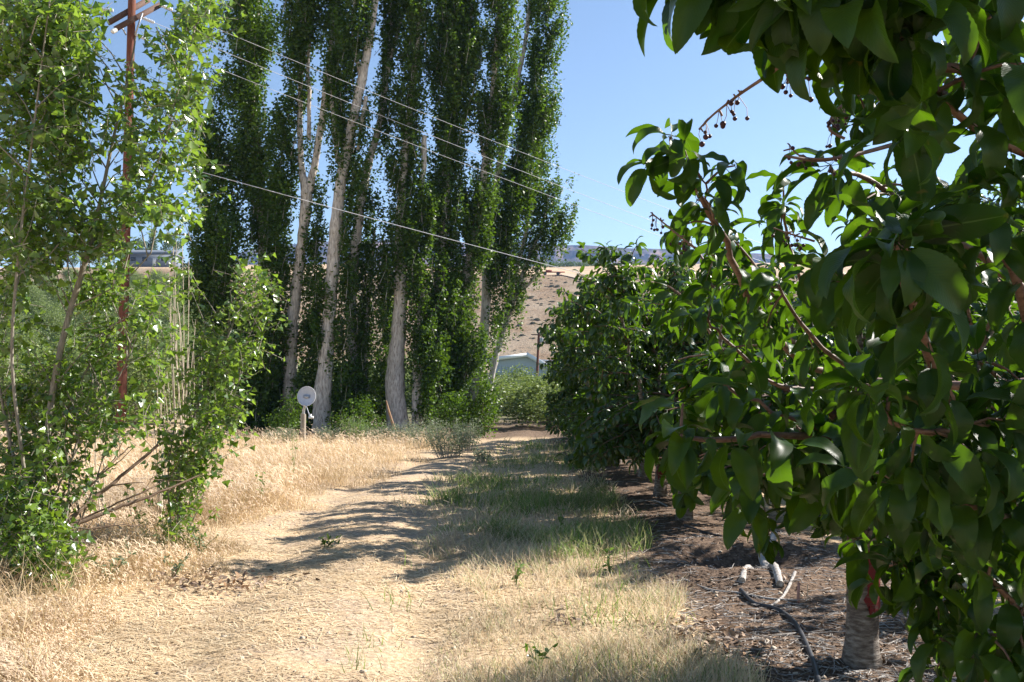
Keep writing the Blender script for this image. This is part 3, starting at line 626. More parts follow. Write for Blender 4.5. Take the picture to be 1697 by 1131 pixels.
# ------------------------------------------------------------------ poplars
def poplar(name_label, Y, trunks, ells, seed, dens=.85, limbs=(), thick=None, lw=None):
    r = np.random.default_rng(seed); Y = Y + 2.5
    b = P(trunks[0][0][0], 715, Y); b[2] = 0
    o = empty('lombardy_poplar', b, name_label, 'tree', 'tall poplars in the windbreak across the field')
    for q, t in enumerate(trunks):
        pts = P([a[0] for a in t], [a[1] for a in t], [Y + (a[3] if len(a) > 3 else 0) for a in t]); rd = np.array([a[2] for a in t]) / 2 / FP * Y * .86
        if q == 0: pts[0, 2] = -.2
        c = smoothpath(np.concatenate([pts, rd[:, None]], 1), 6); c[:, :2] += r.normal(size=(len(c), 2)) * .01
        link('trunk' if q == 0 else 'limb', make_mesh('trunk', tube(c[:, :3], c[:, 3] * 1.0, 12, wob=.22, rng=r), smooth=True), M['poplar_bark'], o)
    _, cen = cloud([(e[0], e[1], e[2] * 1.08, *e[3:]) for e in ells], Y, dens * .85, r, 60, (0, 0, 0), thick)
    cen = cen + r.normal(size=cen.shape) * [.13, .13, .2]; cc = P([a[0] for a in trunks[0]], [a[1] for a in trunks[0]], Y); so_ = np.argsort(cc[:, 2]); cxm = np.interp(cen[:, 2], cc[so_, 2], cc[so_, 0])
    od = np.stack([(cen[:, 0] - cxm), (cen[:, 1] - Y), 0 * cxm], -1); od = od / np.maximum(np.linalg.norm(od, axis=1, keepdims=True), .25) * .28 + [0, 0, 1.] + r.normal(size=cen.shape) * .12
    kf = .35 + 1.3 * r.random(len(cen)); nn_ = (60 * kf).astype(int); rep_ = np.repeat(np.arange(len(cen)), nn_); tt_ = (r.random(len(rep_)) - .5)
    pos = cen[rep_] + od[rep_] * tt_[:, None] * (.5 + .7 * kf[rep_])[:, None] + r.normal(size=(len(rep_), 3)) * (np.array([.085, .085, .09]) * (1.15 - .9 * np.maximum(tt_, 0)[:, None]))
    pos = pos[pos[:, 2] > .05]
    # upright twigs that carry the clumps
    tw = []
    for c in cen[::5]:
        c = np.maximum(c, [-99, 0, .7]); d = r.normal(size=3) * .12
        tw += tube([c + [d[0] - .05, d[1], -.6], c, c + [d[1] * .5 + .05, d[0], .5]], [.012, .009, .004], 3, False)
    link('crown', make_mesh('crown', [rand_leaves(r, pos, QUAD, .125)]), M['poplar_leaf'], o)
    if tw: link('twigs', make_mesh('twigs', tw), M['poplar_bark'], o)
    return o

def col(pts, w, step=38):
    """chain of ellipses along a pixel path"""
    pts = np.array(pts, float); out = []; 
    for i_ in range(len(pts) - 1):
        L = np.hypot(*(pts[i_ + 1][:2] - pts[i_][:2])); n_ = max(1, int(L / step))
        for k_ in range(n_):
            f = k_ / n_; p_ = pts[i_] * (1 - f) + pts[i_ + 1] * f; ww = p_[2] if len(p_) > 2 else w
            jit = np.sin((p_[1] + pts[0][0] * 3) * .09) * .18 * ww
            out.append((p_[0] + jit, p_[1], ww * (.85 + .25 * math.sin(p_[1] * .21 + pts[0][0])), step * .95))
    return out

poplar('dense dark poplar at the left end of the row, thin grey forked stems showing', 32,
       [[(452, 716, 22), (440, 560, 18), (434, 420, 14), (426, 260, 11), (420, 150, 8), (428, 0, 6), (430, -120, 4)], [(436, 300, 8), (424, 220, 7), (404, 150, 5), (396, 60, 4)]],
       col([(410, -90, 44), (412, 60, 46), (402, 150, 38), (420, 240, 34), (428, 330, 36), (436, 430, 38)], 40) + [(350, 215, 28, 34, .6), (345, 262, 34, 40), (362, 330, 30, 50, .7), (385, 270, 30, 55, .6), (372, 380, 32, 40, .8)], 101)
poplar('leafy low poplar with bright clumps, left of the dish and lower than its neighbours', 30.5,
       [[(380, 716, 18), (378, 600, 14), (368, 480, 9), (358, 380, 5)]],
       [(360, 420, 40, 60), (350, 480, 40, 50), (372, 540, 44, 50), (385, 610, 44, 55), (395, 680, 46, 44), (430, 640, 40, 60), (440, 700, 40, 36), (430, 560, 36, 44, .8), (340, 640, 30, 60, .6)], 102)
poplar('poplar with a pale trunk that forks into two limbs, directly above the satellite dish', 31,
       [[(490, 716, 34), (480, 640, 30), (482, 560, 26), (492, 470, 22), (502, 390, 20), (508, 320, 22), (500, 280, 12), (497, 220, 11), (498, 150, 9), (500, 60, 7), (504, -60, 5)],
        [(509, 325, 20), (522, 270, 13), (534, 200, 14), (542, 130, 12), (553, 40, 9), (560, -80, 6)],
        [(512, 232, 8), (512, 150, 8), (510, 110, 7), (520, 0, 5)],
        [(478, 600, 12), (474, 690, 8), (471, 716, 8)]],
       col([(500, -60, 34), (495, 60, 34), (488, 140, 24)], 30) + col([(560, -60, 22), (552, 40, 20), (548, 105, 16)], 20, 26) + col([(478, 180, 16), (470, 260, 22), (462, 340, 26), (458, 420, 26), (460, 500, 22), (455, 580, 22), (455, 690, 26)], 22, 30) +
       [(528, 320, 14, 26, .8), (522, 400, 16, 34), (515, 460, 12, 30), (520, 540, 14, 40), (512, 610, 14, 40), (505, 690, 22, 30), (500, 155, 14, 20), (508, 250, 12, 24, .7), (546, 170, 9, 22, .7), (498, 560, 8, 16), (484, 655, 10, 18)], 103)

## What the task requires
Return the listing above word for word, with the pictures removed.

## Result for this exercise
Keep writing the Blender script for this image. This is part 3, starting at line 626. More parts follow. Write for Blender 4.5. Take the picture to be 1697 by 1131 pixels.
# ------------------------------------------------------------------ poplars
def poplar(name_label, Y, trunks, ells, seed, dens=.85, limbs=(), thick=None, lw=None):
    r = np.random.default_rng(seed); Y = Y + 2.5
    b = P(trunks[0][0][0], 715, Y); b[2] = 0
    o = empty('lombardy_poplar', b, name_label, 'tree', 'tall poplars in the windbreak across the field')
    for q, t in enumerate(trunks):
        pts = P([a[0] for a in t], [a[1] for a in t], [Y + (a[3] if len(a) > 3 else 0) for a in t]); rd = np.array([a[2] for a in t]) / 2 / FP * Y * .86
        if q == 0: pts[0, 2] = -.2
        c = smoothpath(np.concatenate([pts, rd[:, None]], 1), 6); c[:, :2] += r.normal(size=(len(c), 2)) * .01
        link('trunk' if q == 0 else 'limb', make_mesh('trunk', tube(c[:, :3], c[:, 3] * 1.0, 12, wob=.22, rng=r), smooth=True), M['poplar_bark'], o)
    _, cen = cloud([(e[0], e[1], e[2] * 1.08, *e[3:]) for e in ells], Y, dens * .85, r, 60, (0, 0, 0), thick)
    cen = cen + r.normal(size=cen.shape) * [.13, .13, .2]; cc = P([a[0] for a in trunks[0]], [a[1] for a in trunks[0]], Y); so_ = np.argsort(cc[:, 2]); cxm = np.interp(cen[:, 2], cc[so_, 2], cc[so_, 0])
    od = np.stack([(cen[:, 0] - cxm), (cen[:, 1] - Y), 0 * cxm], -1); od = od / np.maximum(np.linalg.norm(od, axis=1, keepdims=True), .25) * .28 + [0, 0, 1.] + r.normal(size=cen.shape) * .12
    kf = .35 + 1.3 * r.random(len(cen)); nn_ = (60 * kf).astype(int); rep_ = np.repeat(np.arange(len(cen)), nn_); tt_ = (r.random(len(rep_)) - .5)
    pos = cen[rep_] + od[rep_] * tt_[:, None] * (.5 + .7 * kf[rep_])[:, None] + r.normal(size=(len(rep_), 3)) * (np.array([.085, .085, .09]) * (1.15 - .9 * np.maximum(tt_, 0)[:, None]))
    pos = pos[pos[:, 2] > .05]
    # upright twigs that carry the clumps
    tw = []
    for c in cen[::5]:
        c = np.maximum(c, [-99, 0, .7]); d = r.normal(size=3) * .12
        tw += tube([c + [d[0] - .05, d[1], -.6], c, c + [d[1] * .5 + .05, d[0], .5]], [.012, .009, .004], 3, False)
    link('crown', make_mesh('crown', [rand_leaves(r, pos, QUAD, .125)]), M['poplar_leaf'], o)
    if tw: link('twigs', make_mesh('twigs', tw), M['poplar_bark'], o)
    return o

def col(pts, w, step=38):
    """chain of ellipses along a pixel path"""
    pts = np.array(pts, float); out = []; 
    for i_ in range(len(pts) - 1):
        L = np.hypot(*(pts[i_ + 1][:2] - pts[i_][:2])); n_ = max(1, int(L / step))
        for k_ in range(n_):
            f = k_ / n_; p_ = pts[i_] * (1 - f) + pts[i_ + 1] * f; ww = p_[2] if len(p_) > 2 else w
            jit = np.sin((p_[1] + pts[0][0] * 3) * .09) * .18 * ww
            out.append((p_[0] + jit, p_[1], ww * (.85 + .25 * math.sin(p_[1] * .21 + pts[0][0])), step * .95))
    return out

poplar('dense dark poplar at the left end of the row, thin grey forked stems showing', 32,
       [[(452, 716, 22), (440, 560, 18), (434, 420, 14), (426, 260, 11), (420, 150, 8), (428, 0, 6), (430, -120, 4)], [(436, 300, 8), (424, 220, 7), (404, 150, 5), (396, 60, 4)]],
       col([(410, -90, 44), (412, 60, 46), (402, 150, 38), (420, 240, 34), (428, 330, 36), (436, 430, 38)], 40) + [(350, 215, 28, 34, .6), (345, 262, 34, 40), (362, 330, 30, 50, .7), (385, 270, 30, 55, .6), (372, 380, 32, 40, .8)], 101)
poplar('leafy low poplar with bright clumps, left of the dish and lower than its neighbours', 30.5,
       [[(380, 716, 18), (378, 600, 14), (368, 480, 9), (358, 380, 5)]],
       [(360, 420, 40, 60), (350, 480, 40, 50), (372, 540, 44, 50), (385, 610, 44, 55), (395, 680, 46, 44), (430, 640, 40, 60), (440, 700, 40, 36), (430, 560, 36, 44, .8), (340, 640, 30, 60, .6)], 102)
poplar('poplar with a pale trunk that forks into two limbs, directly above the satellite dish', 31,
       [[(490, 716, 34), (480, 640, 30), (482, 560, 26), (492, 470, 22), (502, 390, 20), (508, 320, 22), (500, 280, 12), (497, 220, 11), (498, 150, 9), (500, 60, 7), (504, -60, 5)],
        [(509, 325, 20), (522, 270, 13), (534, 200, 14), (542, 130, 12), (553, 40, 9), (560, -80, 6)],
        [(512, 232, 8), (512, 150, 8), (510, 110, 7), (520, 0, 5)],
        [(478, 600, 12), (474, 690, 8), (471, 716, 8)]],
       col([(500, -60, 34), (495, 60, 34), (488, 140, 24)], 30) + col([(560, -60, 22), (552, 40, 20), (548, 105, 16)], 20, 26) + col([(478, 180, 16), (470, 260, 22), (462, 340, 26), (458, 420, 26), (460, 500, 22), (455, 580, 22), (455, 690, 26)], 22, 30) +
       [(528, 320, 14, 26, .8), (522, 400, 16, 34), (515, 460, 12, 30), (520, 540, 14, 40), (512, 610, 14, 40), (505, 690, 22, 30), (500, 155, 14, 20), (508, 250, 12, 24, .7), (546, 170, 9, 22, .7), (498, 560, 8, 16), (484, 655, 10, 18)], 103)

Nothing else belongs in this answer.